The expandables of the “stick system”: how the Russian police make up witnesses [RU]
Alesya Marokhovskaya, Irina Dolinina | iStories Media | March 31
In October 2020, a trial kicked off in Samara, with six former police officers from a drug task force accused of torture, planting drugs, fraud and falsification of criminal cases during two years, from 2015 to 2017. Along with the former policemen, 15 local residents were among the defendants. They helped falsify cases by acting as dummy witnesses - so-called witnesses and drug buyers in police operations. Almost all the victims in the "Samara case" detained by these police officers are still serving prison terms. Now they are trying to prove that they gave confessions under threat, and that the cases against them were fabricated by law enforcement. But iStories’ investigation shows that this story is just a small part of a large-scale scheme to falsify drug cases in the region: we found 86 fake witnesses involved in 269 cases.
In Usolye-Sibirskoye, an investigator, falsified evidence, and a trial [RU]
Olga Mutovina | People of the Baikal | March 16
For more than five years, Marina Ruzaeva has been demanding punishment against law enforcement, first against the police officers who tortured her, then against the investigator who falsified the evidence. On the second of January 2016, police officers came to her, looking for help in a murder case that had happened in a house nearby. She followed them to the precinct, where they put a bag on her head, handcuffed her to a bench and beat her for at least five hours, demanding she tells them “everything you know.”
10 million kilometers in challenging conditions
Yandex Self-Driving Team | Yandex Self-Driving Group | March 18
This past winter, our team hit a major milestone. Our driverless vehicles surpassed 10 million kilometers (more than 6 million miles) in autonomous mode. The majority of these kilometers were driven in Moscow, one of the most challenging cities in the world with many kinds of bad weather throughout the year. Snow immediately brings one issue to mind — impaired visibility. As some of the lidar laser beams reflect off the snow, they are prevented from reaching their target. Fortunately, our driverless vehicles generate over a million beams per second, guaranteeing that a significant number reach their intended objects, even if some are reflected. We enhance the lidar performance in the snow by implementing neural networks to filter snow from the lidar point cloud which enhances the visibility of objects and obstacles around the vehicle.

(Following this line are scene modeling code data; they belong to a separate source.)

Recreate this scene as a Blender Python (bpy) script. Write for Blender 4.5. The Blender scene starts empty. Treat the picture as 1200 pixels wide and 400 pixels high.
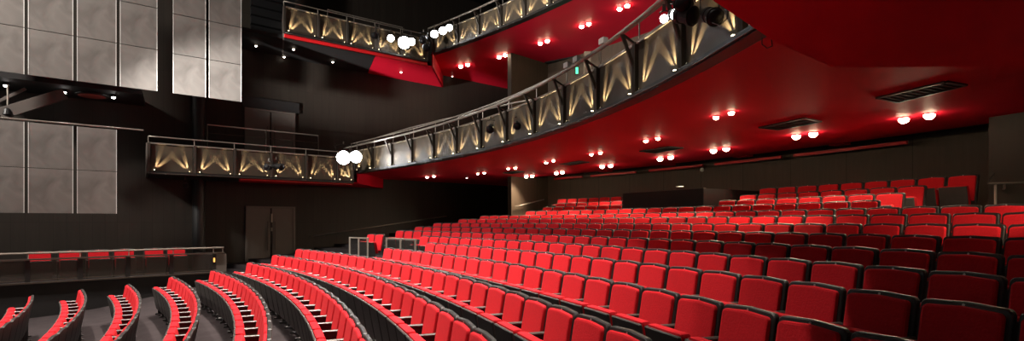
import bpy, bmesh, math, random
import numpy as np
from mathutils import Vector, Matrix
random.seed(7)
sc = bpy.context.scene
PI = math.pi
R_ = math.radians
EYE = 2.4                      # eye height over the lowest floor; everything below is written relative to the eye

# ------------------------------------------------------------------ camera, world, exposure, large lamps
F, HZ = 634.1, 260.8           # focal length and horizon line of a 1200 x 400 picture
cam_d = bpy.data.cameras.new('camera'); cam = bpy.data.objects.new('camera', cam_d)
sc.collection.objects.link(cam); sc.camera = cam
cam_d.sensor_width = 36.0; cam_d.lens = F / 1200 * 36.0
cam_d.shift_y = (HZ - 200) / 1200
cam_d.clip_start = 0.05; cam_d.clip_end = 200
cam.location = (0, 0, 0); cam.rotation_euler = (PI / 2, 0, 0)

world = bpy.data.worlds.new('world'); sc.world = world; world.use_nodes = True
world.node_tree.nodes['Background'].inputs[0].default_value = (1.0, 0.93, 0.86, 1)
world.node_tree.nodes['Background'].inputs[1].default_value = 0.10
sc.view_settings.view_transform = 'Standard'; sc.view_settings.look = 'None'
sc.view_settings.exposure = 0.0; sc.view_settings.gamma = 1.0
sc.view_settings.use_curve_mapping = False
sc.cycles.use_denoising = True
sc.cycles.max_bounces = 6; sc.cycles.diffuse_bounces = 4; sc.cycles.glossy_bounces = 3
sc.cycles.transparent_max_bounces = 8
sc.cycles.sample_clamp_indirect = 4.0

def area(name, loc, target, size, energy, color=(1, .9, .8), spread=180):
    l = bpy.data.lights.new(name, 'AREA'); l.shape = 'DISK'; l.size = size; l.energy = energy; l.color = color
    l.spread = R_(spread)
    o = bpy.data.objects.new(name, l); sc.collection.objects.link(o); o.location = loc
    o.rotation_euler = (Vector(target) - Vector(loc)).to_track_quat('-Z', 'Y').to_euler(); return o
def spot(name, loc, target, energy, angle=60, blend=.6, color=(1, .85, .66), size=.04):
    l = bpy.data.lights.new(name, 'SPOT'); l.energy = energy; l.spot_size = R_(angle); l.spot_blend = blend
    l.color = color; l.shadow_soft_size = size
    o = bpy.data.objects.new(name, l); sc.collection.objects.link(o); o.location = loc
    o.rotation_euler = (Vector(target) - Vector(loc)).to_track_quat('-Z', 'Y').to_euler(); return o
# house lights high over the stalls and three added washes with no visible source
for (hr, ht, he) in ((25, 40, 150), (25, 31, 110), (26, 23, 90), (26, 14, 40), (29.5, 43, 150), (29.5, 36, 150), (30, 29, 150), (30, 22, 130), (30.5, 15, 60),
                     (32.4, 42, 150), (32.4, 36.5, 150), (32.4, 31, 150), (32.2, 25, 105)):
    hx, hy = -29.218 + hr * math.cos(R_(ht)), -6.126 + hr * math.sin(R_(ht))
    area('house_light', (hx, hy, 10.6), (hx, hy, 0), .35, he * 1.45, (1, .87, .78), 52 if hr < 32 else 35)
spot('added_wash', (-14.5, 7.5, 1.5), (-8.75, 18.0, 4.6), 30000, 17, .9, (1, .96, .92), .3)  # unseen spot added to brighten the narrow panel group
area('added_wash', (-17, 5, 9.5), (-9.5, 17, 4), 1.5, 900, (1, .93, .86), 90)  # unseen area lamp added to light the hung panels and side wall

spot('added_wash', (-13, 1, 1.5), (3.0, 17.0, 8.9), 22000, 32, .9, (1, .93, .88), .4)  # unseen uplight added to brighten the upper red soffit

# ------------------------------------------------------------------ geometry of the room (fitted curves)
CX, CY = -29.218, -6.126       # centre of the curved rows
def ROW_R(k): return 25.955 + .81 * (k - 1) + (.088 if k > 8 else 0)
ZT = [-1.502, -1.463, -1.390, -1.255, -1.135, -0.988, -0.860, -0.748, -0.612, -0.487, -0.374, -0.263, -0.141, -0.019, 0.118, 0.239, 0.394, 0.549, 0.711, 0.918]
SEAT_H = .87
def ZF(k): return ZT[k - 1] - SEAT_H
def pol(R, deg, z=0): return Vector((CX + R * math.cos(R_(deg)), CY + R * math.sin(R_(deg)), z))
def px(x, y, Y): return Vector(((x - 600) / F * Y, Y, (HZ - y) / F * Y))    # a point of the photograph at depth Y
def pz(x, y, z):
    Y = z * F / (HZ - y); return Vector(((x - 600) / F * Y, Y, z))
def proj(p): return (600 + F * p[0] / p[1], HZ - F * p[2] / p[1])

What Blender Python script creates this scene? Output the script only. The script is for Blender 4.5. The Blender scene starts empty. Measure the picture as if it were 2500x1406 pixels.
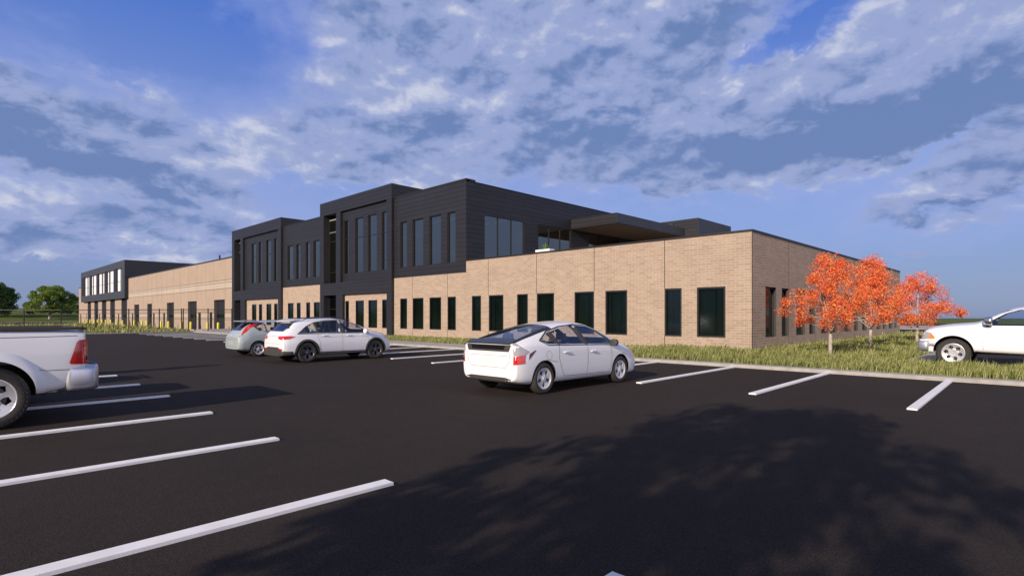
import bpy, bmesh, math, random
import numpy as np
from mathutils import Vector, Matrix
from mathutils.bvhtree import BVHTree
SC = bpy.context.scene
C = SC.collection
R = math.radians

# ---------------------------------------------------------------- camera
FPX, HY, CXP = 1360.0, 771.0, 1250.0          # focal length and horizon in photograph pixels (2500 wide)
FW = (-0.69985, 0.71428); RT = (0.71428, 0.69985)
cam_d = bpy.data.cameras.new('camera'); cam = bpy.data.objects.new('camera', cam_d); C.objects.link(cam)
cam.location = (0, 0, 1.6)
cam.rotation_euler = (R(90), 0, math.atan2(-FW[0], FW[1]))
cam_d.sensor_width = 36; cam_d.lens = FPX / 2500 * 36
cam_d.shift_y = (HY - 703) / 2500
cam_d.clip_start = 0.1; cam_d.clip_end = 6000
SC.camera = cam

# ---------------------------------------------------------------- light
SUN_FROM = Vector((0.42, -2.48, 1.0)).normalized()
SUN_EL = math.asin(SUN_FROM.z)
sun_d = bpy.data.lights.new('sun', 'SUN'); sun = bpy.data.objects.new('sun', sun_d); C.objects.link(sun)
sun_d.energy = 4.7; sun_d.angle = R(0.42); sun_d.color = (1.0, 0.84, 0.68)
sun.rotation_euler = SUN_FROM.to_track_quat('Z', 'Y').to_euler()
sun.location = (0, -30, 40)
SC.view_settings.view_transform = 'Standard'; SC.view_settings.look = 'None'
SC.view_settings.exposure = 0.2; SC.view_settings.gamma = 1.0
SC.render.film_transparent = False
SC.cycles.max_bounces = 8; SC.cycles.transparent_max_bounces = 24
SC.cycles.diffuse_bounces = 3; SC.cycles.glossy_bounces = 4

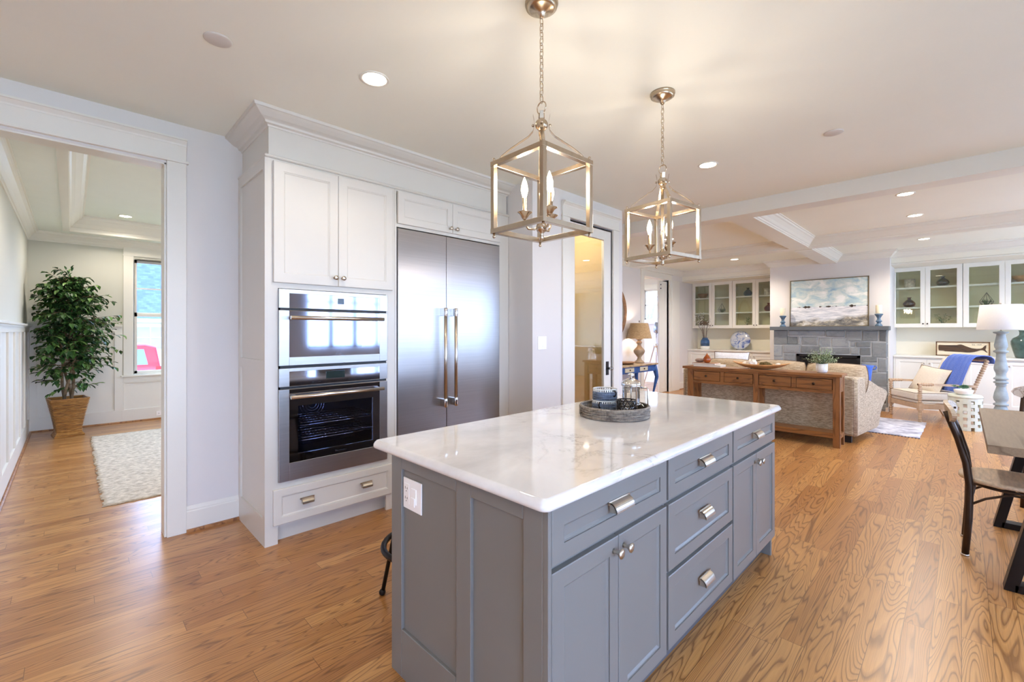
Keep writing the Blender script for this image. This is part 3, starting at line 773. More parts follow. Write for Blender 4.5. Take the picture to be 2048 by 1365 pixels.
# ================================================================== KITCHEN CABINET WALL
def knob_mb(c, ax='X', sgn=1, s=1.0):
    m = MB(); m.lathe([(.009*s, 0), (.0065*s, .006*s), (.006*s, .014*s), (.012*s, .024*s), (.0155*s, .028*s), (.0155*s, .031*s), (.004*s, .034*s)], (0, 0, 0), 16, ax)
    if sgn < 0: m.xf(Matrix.Scale(-1, 4, (1, 0, 0) if ax == 'X' else (0, 1, 0)))
    return m.xf(Matrix.Translation(c))
def bar_pull(c, L=.10):
    """half-round bin pull on a face looking along +X; c is the face point"""
    m = MB(); n = 9
    prof = [(.028*sin(pi*.5*i/(n-1)), .016-.030*(1-cos(pi*.5*i/(n-1)))) for i in range(n)]
    inn = [(max(0, x-.003), z-.003) for x, z in prof]
    poly = [(x, z) for x, z in prof]+[(x, z) for x, z in reversed(inn)]
    m.prism([( -L/2, 0)]+[], 0, 0) if False else None
    vs = []; k = len(poly)
    for yy in (-L/2, L/2):
        for x, z in poly: vs.append((c[0]+x, c[1]+yy, c[2]+z))
    m.add(vs, [tuple(range(k)), tuple(reversed(range(k, 2*k)))]+[(i, k+i, k+(i+1) % k, (i+1) % k) for i in range(k)])
    for yy in (-L/2, L/2-.004):   # end cheeks
        ch = [(0, .016)]+prof[1:]+[(0, -.014)]
        vs = [(c[0]+x, c[1]+yy+q, c[2]+z) for q in (0, .004) for x, z in ch]; k = len(ch)
        m.add(vs, [tuple(range(k)), tuple(reversed(range(k, 2*k)))]+[(i, k+i, k+(i+1) % k, (i+1) % k) for i in range(k)])
    m.box(c[0], c[0]+.003, c[1]-L/2-.008, c[1]+L/2+.008, c[2]+.010, c[2]+.020)
    return m

CX = -3.066
oc = thing('oven_cabinet', 'tall white cabinet holding the two wall ovens beside the refrigerator', 'cabinet', (-3.38, 1.31, 0))
m = MB()
m.box(XW+.002, CX, .872, .900, 0, 2.455)
m.box(CX-.02, CX, .900, .9365, 0, 2.455); m.box(CX-.02, CX, 1.6945, 1.765, 0, 2.455)
for za, zb in ((1.633, 1.68), (.345, .388), (.11, .13), (2.43, 2.455)): m.box(CX-.02, CX, .9365, 1.6945, za, zb)
m.box(XW+.002, CX-.02, 1.745, 1.765, 0, 2.455); m.box(XW+.002, XW+.02, .9, 1.745, 0, 2.44); m.box(XW+.02, CX-.02, .9, 1.745, 2.42, 2.44)
m.box(XW+.02, CX-.02, .9, 1.745, 1.64, 1.66); m.box(XW+.02, CX-.02, .9, 1.745, .355, .375)
obj('cabinet_body', m, CABW, oc, world=True)
# framed side panels facing the dining opening
m = MB()
for z0, z1 in ((.175, 1.10), (1.135, 2.40)): pass
m.box(XW+.055, CX-.045, .860, .872, 0, .172); m.box(XW+.055, CX-.045, .860, .872, 1.105, 1.17); m.box(XW+.055, CX-.045, .860, .872, 2.385, 2.452)
m.box(XW+.002, XW+.055, .860, .872, 0, 2.452); m.box(CX-.045, CX, .860, .872, 0, 2.452)
obj('side_panel', m, CABW, oc, world=True)
def kdoor(parent, y0, y1, z0, z1, knob=None, mat=CABW, face=CX+.02, fw=.058, name='door', pulls=()):
    m = MB(); m.front(y0, y1, z0, z1, face, .02, fw)
    d = obj(name, m, mat, parent, world=True)
    if knob: sub('knob', knob_mb((face, knob[0], knob[1])), NICKEL, d)
    for py, pz, L in pulls: sub('cup_pull', bar_pull((face, py, pz), L), NICKEL, d, bev=0)
    return d
kdoor(oc, .906, 1.3185, 1.668, 2.437, (1.293, 1.725)); kdoor(oc, 1.3215, 1.742, 1.668, 2.437, (1.347, 1.725))
kdoor(oc, .905, 1.745, .125, .350, name='drawer', pulls=((1.11, .243, .075), (1.525, .243, .075)), fw=.045)
m = MB(); m.box(CX-.075, CX-.06, .9, 1.745, 0, .125); obj('toe_kick', m, CABW, oc, world=True)

fc = thing('refrigerator_cabinet', 'white cabinet surround with two small doors above the steel refrigerator', 'cabinet', (-3.38, 2.37, 0))
m = MB()
m.box(XW+.002, CX, 2.868, 2.986, 0, 2.455); m.box(CX-.02, CX, 1.767, 1.783, 0, 2.455); m.box(XW+.002, CX-.02, 1.767, 1.783, 0, 2.455)
m.box(CX-.02, CX, 1.783, 2.868, 2.165, 2.2); m.box(CX-.02, CX, 1.783, 2.868, 2.44, 2.455); m.box(XW+.002, CX-.02, 1.783, 2.868, 2.165, 2.18); m.box(XW+.002, CX-.02, 1.783, 2.868, 2.43, 2.45)
m.box(XW+.002, XW+.02, 1.783, 2.868, 0, 2.43)
obj('cabinet_body', m, CABW, fc, world=True)
kdoor(fc, 1.787, 2.3055, 2.19, 2.437, (2.278, 2.225), fw=.05); kdoor(fc, 2.3085, 2.864, 2.19, 2.437, (2.34, 2.225), fw=.05)
# frieze, small bead, crown
m = MB(); m.box(XW, CX-.014, .886, 2.974, 2.47, CZ)
struct('trim_20', m, CABW)
m = MB(); m.mould([(XW, .872), (CX, .872), (CX, 2.986)][::1], [(0, 2.452), (.010, 2.452), (.016, 2.458), (.016, 2.466), (.006, 2.474), (0, 2.474)]); struct('trim_21', m, CABW)
KCR = [(0, 2.652), (.006, 2.652), (.010, 2.662), (.026, 2.668), (.030, 2.680), (.036, 2.684), (.058, 2.692), (.085, 2.712), (.098, 2.724), (.106, 2.726), (.110, 2.743), (0, 2.743)]
m = MB(); m.mould([(XW, .886), (CX-.014, .886), (CX-.014, 2.974), (XW, 2.974)], KCR); struct('trim_22', m, CABW)

# ------------------------------------------------------------------ refrigerator
FXF = -3.056
fr = thing('refrigerator', 'tall built-in steel refrigerator with two long bar handles', 'refrigerator', (-3.35, 2.325, 0))
m = MB(); m.box(-3.66, FXF-.03, 1.79, 2.862, .02, 2.155); obj('refrigerator_body', m, BLACK, fr, world=True)
def fhandle(y, z0, z1):
    m = MB(); m.cyl((FXF+.062, y, z0), .0135, z1-z0, 20)
    return m
def fend(y, z):
    m = MB(); m.cyl((FXF+.062, y, z-.035), .016, .07, 20); m.box(FXF, FXF+.062, y-.014, y+.014, z-.03, z+.03)
    return m
for y0, y1, hy in ((1.790, 2.2475, 2.195), (2.2505, 2.861, 2.302)):
    m = MB(); m.box(FXF-.04, FXF, y0, y1, .10, 2.155); d = obj('door', m, STEEL, fr, world=True, bev=.004)
    sub('handle', fhandle(hy, .75, 1.53), NICKEL, d); sub('handle_mount', fend(hy, .765), CHROME, d, bev=.002); sub('handle_mount', fend(hy, 1.515), CHROME, d, bev=.002)
m = MB(); m.box(FXF-.05, FXF-.03, 1.79, 2.86, .02, .095); obj('toe_grille', m, STEEL, fr, world=True)

# ------------------------------------------------------------------ ovens
OX = -3.046
def frame_y(mb, x0, x1, y0, y1, z0, z1, w, wt=None, wb=None):
    wt = wt or w; wb = wb or w
    mb.box(x0, x1, y0, y0+w, z0, z1); mb.box(x0, x1, y1-w, y1, z0, z1); mb.box(x0, x1, y0+w, y1-w, z0, z0+wb); mb.box(x0, x1, y0+w, y1-w, z1-wt, z1)
Y0, Y1 = .937, 1.694
so = thing('speed_oven', 'upper steel built-in oven with mirrored glass door and bar handle', 'oven', (-3.3, 1.31, 0))
m = MB(); m.box(-3.55, CX-.021, .95, 1.68, 1.13, 1.625); obj('oven_body', m, BLACK, so, world=True)
m = MB(); frame_y(m, CX, OX, Y0, Y1, 1.507, 1.628, .062, .026, .002)
cp = obj('control_panel', m, STEEL, so, world=True, bev=.004)
m = MB(); m.box(CX, OX-.002, Y0+.062, Y1-.062, 1.509, 1.602); sub('panel_glass', m, SGREY, cp)
m = MB(); m.box(OX-.002, OX-.0012, 1.315, 1.36, 1.545, 1.585); sub('display', m, LCDM, cp)
m = MB(); frame_y(m, CX, OX, Y0, Y1, 1.135, 1.492, .062, .004, .055)
dr = obj('door', m, STEEL, so, world=True, bev=.004)
m = MB(); m.box(CX, OX-.002, Y0+.062, Y1-.062, 1.19, 1.488); sub('door_glass', m, SGREY, dr)
m = MB(); m.box(OX-.002, OX-.0012, 1.12, 1.49, 1.245, 1.43); sub('dark_window', m, simple('tinted_window', S(142, 148, 168), .05, 1.0), dr)
def ohandle(z):
    m = MB(); m.cyl((OX+.048, Y0+.055, z), .0125, Y1-Y0-.11, 18, 'Y')
    m.box(OX, OX+.045, Y0+.075, Y0+.095, z-.01, z+.01); m.box(OX, OX+.045, Y1-.095, Y1-.075, z-.01, z+.01); return m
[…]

Research & General Nerdistry
Throttling of Twitter in Russia
Diwen Xue, Reethika Ramesh, ValdikSS, Leonid Evdokimov, Andrey Viktorov, Arham Jain, Eric Wustrow, Simone Basso, Roya Ensafi | Censored Planet | April 6
Contrary to blocking where access to the content is blocked, throttling aims to degrade the quality of service, making it nearly impossible for users to distinguish imposed/intentional throttling from nuanced reasons such as high server load or a network congestion. With the prevalence of “dual-use” technologies such as Deep Packet Inspection devices (DPIs), throttling is straightforward for authorities to implement, yet hard for users to attribute or circumvent. Censorship communities have feared throttling can be used by the government to restrict Internet freedom, but unfortunately current censorship detection platforms focus on blocking and aren’t equipped to monitor throttling. This incident of Russia throttling Twitter serves as a wakeup call to censorship researchers, and we hope to encourage future work in detecting and circumventing this emerging censorship technique.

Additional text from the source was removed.